Turning Bad Luck into a Fine Art....



Bad Luck......


......as the saying goes, "If it weren't for Bad Luck, there would be no Luck at all".  And that truly sums up my life right there.   I have found that turning Bad Luck into a Fine Art Form to be my true calling in life.  The only thing that has ever been consistent in my life has been Bad Luck, in one form or another.   I have never once felt or experienced that love affair with Life that most do.  It has never been in my life.  Always a part from life, but not a part of life.   Perhaps because I was forced down the wrong path since birth, my birth.   Not given a choice as to where I was heading....  I had plans for life.  A lot of plans, none of which have ever come about, since LIFE got in the way of living.

One thing I always wanted to do when I was little, was to help people.  I still do.  And I wanted to be a Detective.  But due to health issues, that dream was denied.  So many other dreams have been denied since then.  But I never stopped dreaming.  My dreams haven't changed, even though life itself has continually changed, and not always for the better.  
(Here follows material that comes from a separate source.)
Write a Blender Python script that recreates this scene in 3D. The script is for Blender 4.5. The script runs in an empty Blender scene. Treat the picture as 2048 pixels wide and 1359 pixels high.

My dreams of having a home, a real H O M E, where I could finally fill my own kitchen with good, healthy food where I could make, prepare and store food; sleep in my own bed where I could finally get the rest and sleep that my body has been readily denied for nearly 2 decades because of a forced circumstance not of my choosing; to finally have my own bathroom where I could do my private business in private instead of always in front of a large audience at every moment..... dreams.  Though, on the rare times that I actually "dream" while in a restless sleep through the night, I can no longer bring forth a dream of having a real home.  But rather, they just become more of street life, in every regard.  The clean-ups in the public restrooms, the constant disturbances through the night from unwelcome 2-legged animals of the human variety, not to mention the cops circling around me.  My waking life and sleeping life are now one in the same..... no distinction.  Street life has literally taken over my life....become every fiber of my being, every breath I take, and infused to the deepest core of my being.   

I can no longer even imagine what a home feels like..... what is it like to be inside, safe and warm and comfortable all night, every night?  What does it feel like knowing when you will eat, what you will eat and how?   What is it like to use a restroom in the privacy of your own home???   I simply cannot fathom what that world is like.  It hasn't been a part of my life for so long, they become just words with no meaning.

When did merely existing along the seams of humanity become what life is all about?